◆ Problem requirements ◆
Starting at the line that contains "Write a Blender" and stopping at the line that contains "return CF +", copy every line exactly, both ends included, without the pictures.

◆ Data for this task ◆

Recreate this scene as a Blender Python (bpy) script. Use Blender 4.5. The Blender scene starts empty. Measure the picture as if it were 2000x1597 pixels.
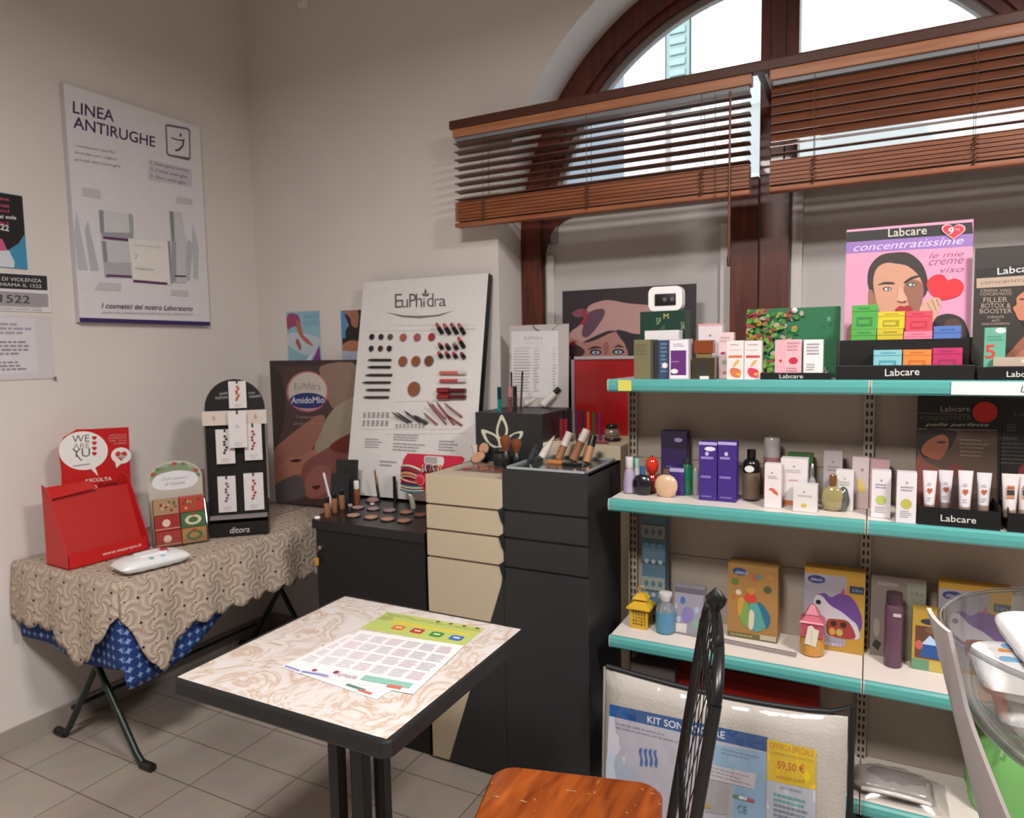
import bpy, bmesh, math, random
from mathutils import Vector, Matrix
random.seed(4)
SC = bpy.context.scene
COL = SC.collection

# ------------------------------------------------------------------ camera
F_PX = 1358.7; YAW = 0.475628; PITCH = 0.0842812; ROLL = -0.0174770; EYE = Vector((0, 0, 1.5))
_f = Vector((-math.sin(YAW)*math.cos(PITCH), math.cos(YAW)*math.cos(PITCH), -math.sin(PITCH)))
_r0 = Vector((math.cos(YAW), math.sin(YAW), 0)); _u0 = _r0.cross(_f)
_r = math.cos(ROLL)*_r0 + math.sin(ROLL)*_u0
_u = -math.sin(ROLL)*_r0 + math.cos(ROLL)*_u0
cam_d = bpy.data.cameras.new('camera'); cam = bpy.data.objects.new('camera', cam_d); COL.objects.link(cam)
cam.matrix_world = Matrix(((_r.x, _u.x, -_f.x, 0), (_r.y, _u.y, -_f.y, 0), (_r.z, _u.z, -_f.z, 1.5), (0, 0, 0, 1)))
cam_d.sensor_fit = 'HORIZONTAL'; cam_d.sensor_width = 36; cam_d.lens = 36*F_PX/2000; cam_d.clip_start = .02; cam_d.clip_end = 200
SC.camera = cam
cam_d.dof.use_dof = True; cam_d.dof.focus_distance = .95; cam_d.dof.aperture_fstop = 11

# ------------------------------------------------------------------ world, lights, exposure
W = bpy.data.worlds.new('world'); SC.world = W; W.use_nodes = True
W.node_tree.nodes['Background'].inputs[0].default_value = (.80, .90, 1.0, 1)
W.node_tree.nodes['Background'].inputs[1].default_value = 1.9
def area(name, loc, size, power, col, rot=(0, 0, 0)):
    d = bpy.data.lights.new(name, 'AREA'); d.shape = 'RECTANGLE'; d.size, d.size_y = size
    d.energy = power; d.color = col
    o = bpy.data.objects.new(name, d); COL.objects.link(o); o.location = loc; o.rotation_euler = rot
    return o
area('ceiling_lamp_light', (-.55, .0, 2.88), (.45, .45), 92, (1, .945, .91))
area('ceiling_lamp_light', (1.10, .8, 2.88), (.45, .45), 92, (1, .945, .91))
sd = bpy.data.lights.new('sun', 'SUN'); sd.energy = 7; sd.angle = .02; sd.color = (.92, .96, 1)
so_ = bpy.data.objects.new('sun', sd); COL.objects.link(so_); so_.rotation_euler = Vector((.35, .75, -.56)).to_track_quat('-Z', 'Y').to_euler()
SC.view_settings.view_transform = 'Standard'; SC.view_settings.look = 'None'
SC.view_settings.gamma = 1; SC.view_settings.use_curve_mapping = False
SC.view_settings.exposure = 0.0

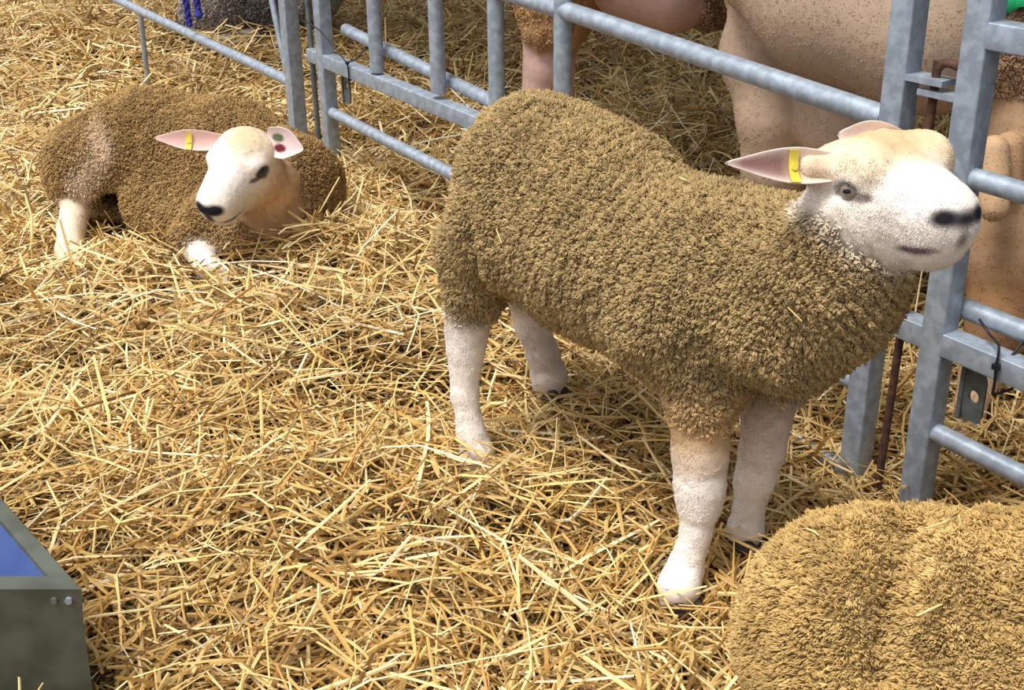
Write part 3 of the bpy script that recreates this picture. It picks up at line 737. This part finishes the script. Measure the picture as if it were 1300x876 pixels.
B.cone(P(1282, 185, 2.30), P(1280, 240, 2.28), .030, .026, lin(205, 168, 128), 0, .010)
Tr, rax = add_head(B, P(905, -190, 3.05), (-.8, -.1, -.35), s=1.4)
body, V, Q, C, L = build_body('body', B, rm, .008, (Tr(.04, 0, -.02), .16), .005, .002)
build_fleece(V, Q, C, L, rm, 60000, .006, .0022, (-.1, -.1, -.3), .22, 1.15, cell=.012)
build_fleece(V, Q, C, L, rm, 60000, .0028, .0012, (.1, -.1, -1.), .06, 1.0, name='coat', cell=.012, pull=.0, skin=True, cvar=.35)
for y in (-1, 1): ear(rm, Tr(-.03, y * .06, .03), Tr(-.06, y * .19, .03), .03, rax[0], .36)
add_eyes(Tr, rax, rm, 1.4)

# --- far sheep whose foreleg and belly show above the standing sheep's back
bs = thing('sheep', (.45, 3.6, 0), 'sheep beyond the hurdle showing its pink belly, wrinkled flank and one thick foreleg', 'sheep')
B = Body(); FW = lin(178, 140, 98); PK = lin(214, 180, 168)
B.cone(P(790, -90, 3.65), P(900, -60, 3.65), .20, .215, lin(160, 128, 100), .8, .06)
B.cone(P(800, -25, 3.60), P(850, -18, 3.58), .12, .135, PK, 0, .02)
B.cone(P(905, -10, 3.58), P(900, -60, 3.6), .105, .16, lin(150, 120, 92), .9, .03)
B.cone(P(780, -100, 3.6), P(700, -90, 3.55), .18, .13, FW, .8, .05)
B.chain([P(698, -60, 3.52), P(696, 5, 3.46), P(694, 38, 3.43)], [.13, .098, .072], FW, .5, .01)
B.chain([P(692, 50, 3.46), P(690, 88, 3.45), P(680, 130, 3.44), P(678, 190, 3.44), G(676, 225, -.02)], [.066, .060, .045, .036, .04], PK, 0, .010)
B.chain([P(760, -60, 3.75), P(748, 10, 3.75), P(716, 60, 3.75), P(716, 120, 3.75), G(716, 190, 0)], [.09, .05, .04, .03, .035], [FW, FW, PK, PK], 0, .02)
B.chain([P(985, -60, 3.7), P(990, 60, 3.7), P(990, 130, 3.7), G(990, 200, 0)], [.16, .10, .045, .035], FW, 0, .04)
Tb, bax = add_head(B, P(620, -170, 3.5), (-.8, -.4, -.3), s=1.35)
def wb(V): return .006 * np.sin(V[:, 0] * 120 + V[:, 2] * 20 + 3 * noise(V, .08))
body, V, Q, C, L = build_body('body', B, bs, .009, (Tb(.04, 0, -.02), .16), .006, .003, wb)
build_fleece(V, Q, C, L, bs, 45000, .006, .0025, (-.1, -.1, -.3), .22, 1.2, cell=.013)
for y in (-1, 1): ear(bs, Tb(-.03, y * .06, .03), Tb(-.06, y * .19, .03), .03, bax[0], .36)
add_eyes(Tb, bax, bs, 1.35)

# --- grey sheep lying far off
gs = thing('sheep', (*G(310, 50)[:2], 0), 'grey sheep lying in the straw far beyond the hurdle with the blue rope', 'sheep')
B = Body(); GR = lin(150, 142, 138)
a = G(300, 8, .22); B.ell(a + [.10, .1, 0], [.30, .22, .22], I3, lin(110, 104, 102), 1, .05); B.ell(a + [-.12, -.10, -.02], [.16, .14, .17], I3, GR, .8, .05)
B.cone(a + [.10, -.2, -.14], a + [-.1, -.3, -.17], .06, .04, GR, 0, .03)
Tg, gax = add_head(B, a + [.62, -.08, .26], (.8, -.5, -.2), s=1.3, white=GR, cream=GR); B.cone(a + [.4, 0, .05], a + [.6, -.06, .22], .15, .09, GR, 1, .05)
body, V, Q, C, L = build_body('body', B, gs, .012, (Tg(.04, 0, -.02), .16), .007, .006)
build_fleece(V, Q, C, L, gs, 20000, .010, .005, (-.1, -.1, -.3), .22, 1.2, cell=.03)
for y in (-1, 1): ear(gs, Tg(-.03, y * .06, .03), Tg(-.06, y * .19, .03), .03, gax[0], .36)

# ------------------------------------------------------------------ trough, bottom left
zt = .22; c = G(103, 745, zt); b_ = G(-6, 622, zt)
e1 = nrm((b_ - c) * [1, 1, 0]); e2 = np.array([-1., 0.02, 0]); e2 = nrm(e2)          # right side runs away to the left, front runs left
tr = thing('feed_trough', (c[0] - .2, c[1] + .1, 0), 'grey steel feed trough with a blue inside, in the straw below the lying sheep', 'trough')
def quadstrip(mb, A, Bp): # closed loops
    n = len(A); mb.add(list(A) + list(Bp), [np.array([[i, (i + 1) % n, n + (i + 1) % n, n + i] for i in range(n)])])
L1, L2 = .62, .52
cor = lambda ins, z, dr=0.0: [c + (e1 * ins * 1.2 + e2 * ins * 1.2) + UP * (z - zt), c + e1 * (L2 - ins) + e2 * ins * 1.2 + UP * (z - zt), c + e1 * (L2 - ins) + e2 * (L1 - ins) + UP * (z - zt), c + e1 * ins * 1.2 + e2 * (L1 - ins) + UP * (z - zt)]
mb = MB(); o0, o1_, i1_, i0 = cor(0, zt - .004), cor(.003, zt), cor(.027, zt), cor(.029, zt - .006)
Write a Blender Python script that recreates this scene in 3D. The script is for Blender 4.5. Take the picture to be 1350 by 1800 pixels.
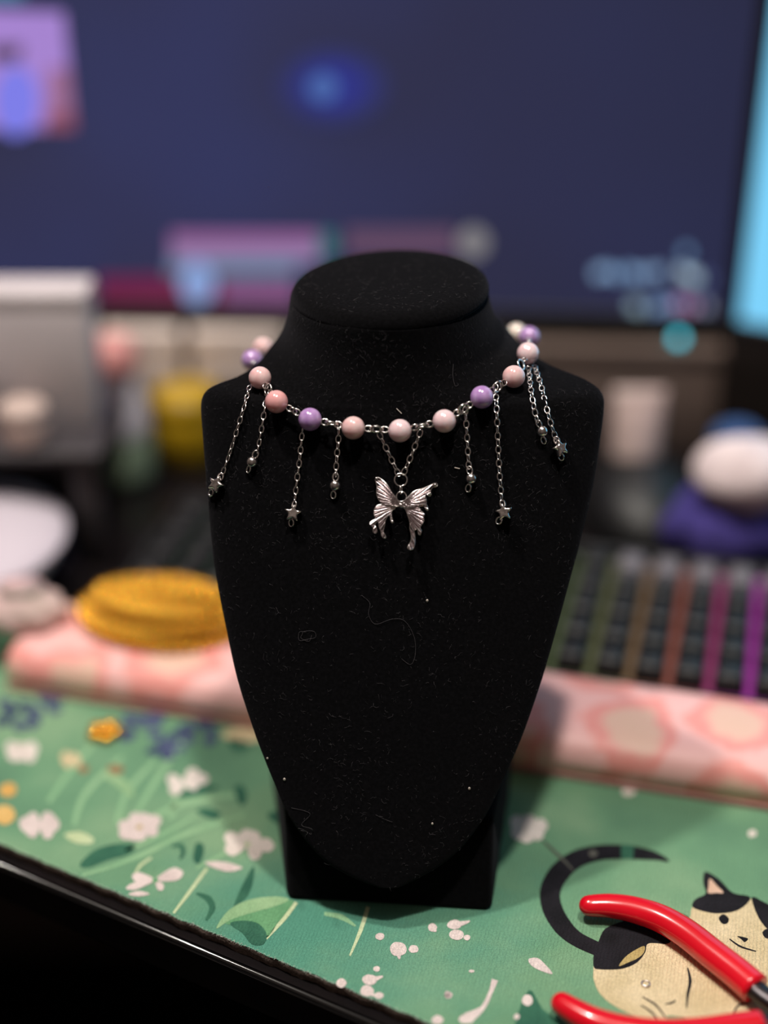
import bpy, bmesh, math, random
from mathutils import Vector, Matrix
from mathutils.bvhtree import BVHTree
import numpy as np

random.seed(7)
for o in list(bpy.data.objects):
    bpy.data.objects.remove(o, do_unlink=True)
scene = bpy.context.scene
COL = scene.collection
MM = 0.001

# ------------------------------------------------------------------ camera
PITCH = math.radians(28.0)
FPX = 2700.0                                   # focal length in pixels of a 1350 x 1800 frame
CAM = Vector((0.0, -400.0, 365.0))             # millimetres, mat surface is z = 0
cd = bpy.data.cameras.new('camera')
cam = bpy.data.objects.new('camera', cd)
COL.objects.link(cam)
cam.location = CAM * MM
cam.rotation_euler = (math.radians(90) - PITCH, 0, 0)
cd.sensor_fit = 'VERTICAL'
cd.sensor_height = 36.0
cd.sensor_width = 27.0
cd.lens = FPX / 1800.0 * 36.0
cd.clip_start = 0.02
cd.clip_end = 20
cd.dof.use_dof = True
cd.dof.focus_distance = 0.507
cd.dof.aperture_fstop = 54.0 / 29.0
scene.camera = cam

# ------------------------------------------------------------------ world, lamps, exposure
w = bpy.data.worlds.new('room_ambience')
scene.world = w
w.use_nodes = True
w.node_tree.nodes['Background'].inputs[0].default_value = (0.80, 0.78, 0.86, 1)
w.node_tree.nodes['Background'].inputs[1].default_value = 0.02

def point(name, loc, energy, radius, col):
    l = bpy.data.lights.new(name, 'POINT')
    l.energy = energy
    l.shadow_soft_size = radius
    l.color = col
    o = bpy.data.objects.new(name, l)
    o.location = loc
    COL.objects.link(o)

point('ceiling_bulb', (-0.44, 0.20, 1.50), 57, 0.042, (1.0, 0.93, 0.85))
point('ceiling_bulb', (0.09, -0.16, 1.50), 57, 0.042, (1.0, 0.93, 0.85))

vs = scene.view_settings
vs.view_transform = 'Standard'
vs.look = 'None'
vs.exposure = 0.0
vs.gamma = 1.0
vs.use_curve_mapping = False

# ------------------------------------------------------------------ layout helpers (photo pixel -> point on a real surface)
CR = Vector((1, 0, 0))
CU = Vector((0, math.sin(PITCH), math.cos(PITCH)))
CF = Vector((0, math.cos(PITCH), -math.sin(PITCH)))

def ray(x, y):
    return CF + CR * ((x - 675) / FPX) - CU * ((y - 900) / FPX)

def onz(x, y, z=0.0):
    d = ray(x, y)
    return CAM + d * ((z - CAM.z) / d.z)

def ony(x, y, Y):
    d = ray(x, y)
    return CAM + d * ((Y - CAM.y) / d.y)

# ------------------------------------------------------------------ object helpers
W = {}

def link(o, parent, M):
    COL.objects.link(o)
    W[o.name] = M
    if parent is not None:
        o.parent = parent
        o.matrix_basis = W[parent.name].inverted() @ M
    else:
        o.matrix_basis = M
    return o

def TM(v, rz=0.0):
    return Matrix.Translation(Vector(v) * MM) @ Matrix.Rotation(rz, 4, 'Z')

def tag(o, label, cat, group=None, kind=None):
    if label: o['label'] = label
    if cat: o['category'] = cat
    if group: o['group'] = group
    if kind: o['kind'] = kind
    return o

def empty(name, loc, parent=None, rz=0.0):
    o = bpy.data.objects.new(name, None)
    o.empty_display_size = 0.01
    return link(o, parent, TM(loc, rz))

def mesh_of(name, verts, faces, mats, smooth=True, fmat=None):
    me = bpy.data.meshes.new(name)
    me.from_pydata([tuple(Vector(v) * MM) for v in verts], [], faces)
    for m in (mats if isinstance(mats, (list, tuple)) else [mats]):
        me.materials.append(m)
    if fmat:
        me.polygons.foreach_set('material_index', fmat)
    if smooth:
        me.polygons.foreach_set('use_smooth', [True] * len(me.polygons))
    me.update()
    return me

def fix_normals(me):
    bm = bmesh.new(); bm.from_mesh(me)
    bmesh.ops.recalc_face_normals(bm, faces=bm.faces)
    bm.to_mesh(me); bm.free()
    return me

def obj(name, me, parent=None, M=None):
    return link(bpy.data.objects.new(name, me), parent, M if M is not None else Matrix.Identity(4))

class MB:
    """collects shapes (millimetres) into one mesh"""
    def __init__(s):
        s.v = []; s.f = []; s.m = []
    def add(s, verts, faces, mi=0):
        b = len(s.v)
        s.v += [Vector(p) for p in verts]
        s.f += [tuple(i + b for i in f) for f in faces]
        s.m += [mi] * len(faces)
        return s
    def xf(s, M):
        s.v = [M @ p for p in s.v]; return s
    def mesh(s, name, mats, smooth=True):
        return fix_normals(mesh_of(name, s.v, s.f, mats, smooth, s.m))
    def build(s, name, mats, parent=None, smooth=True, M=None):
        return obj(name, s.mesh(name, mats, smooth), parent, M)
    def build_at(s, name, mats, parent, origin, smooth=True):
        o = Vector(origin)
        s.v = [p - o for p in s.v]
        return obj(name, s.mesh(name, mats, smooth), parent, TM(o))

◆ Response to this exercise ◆
Write a Blender Python script that recreates this scene in 3D. The script is for Blender 4.5. Take the picture to be 1350 by 1800 pixels.
import bpy, bmesh, math, random
from mathutils import Vector, Matrix
from mathutils.bvhtree import BVHTree
import numpy as np

random.seed(7)
for o in list(bpy.data.objects):
    bpy.data.objects.remove(o, do_unlink=True)
scene = bpy.context.scene
COL = scene.collection
MM = 0.001

# ------------------------------------------------------------------ camera
PITCH = math.radians(28.0)
FPX = 2700.0                                   # focal length in pixels of a 1350 x 1800 frame
CAM = Vector((0.0, -400.0, 365.0))             # millimetres, mat surface is z = 0
cd = bpy.data.cameras.new('camera')
cam = bpy.data.objects.new('camera', cd)
COL.objects.link(cam)
cam.location = CAM * MM
cam.rotation_euler = (math.radians(90) - PITCH, 0, 0)
cd.sensor_fit = 'VERTICAL'
cd.sensor_height = 36.0
cd.sensor_width = 27.0
cd.lens = FPX / 1800.0 * 36.0
cd.clip_start = 0.02
cd.clip_end = 20
cd.dof.use_dof = True
cd.dof.focus_distance = 0.507
cd.dof.aperture_fstop = 54.0 / 29.0
scene.camera = cam

# ------------------------------------------------------------------ world, lamps, exposure
w = bpy.data.worlds.new('room_ambience')
scene.world = w
w.use_nodes = True
w.node_tree.nodes['Background'].inputs[0].default_value = (0.80, 0.78, 0.86, 1)
w.node_tree.nodes['Background'].inputs[1].default_value = 0.02

def point(name, loc, energy, radius, col):
    l = bpy.data.lights.new(name, 'POINT')
    l.energy = energy
    l.shadow_soft_size = radius
    l.color = col
    o = bpy.data.objects.new(name, l)
    o.location = loc
    COL.objects.link(o)

point('ceiling_bulb', (-0.44, 0.20, 1.50), 57, 0.042, (1.0, 0.93, 0.85))
point('ceiling_bulb', (0.09, -0.16, 1.50), 57, 0.042, (1.0, 0.93, 0.85))

vs = scene.view_settings
vs.view_transform = 'Standard'
vs.look = 'None'
vs.exposure = 0.0
vs.gamma = 1.0
vs.use_curve_mapping = False

# ------------------------------------------------------------------ layout helpers (photo pixel -> point on a real surface)
CR = Vector((1, 0, 0))
CU = Vector((0, math.sin(PITCH), math.cos(PITCH)))
CF = Vector((0, math.cos(PITCH), -math.sin(PITCH)))

def ray(x, y):
    return CF + CR * ((x - 675) / FPX) - CU * ((y - 900) / FPX)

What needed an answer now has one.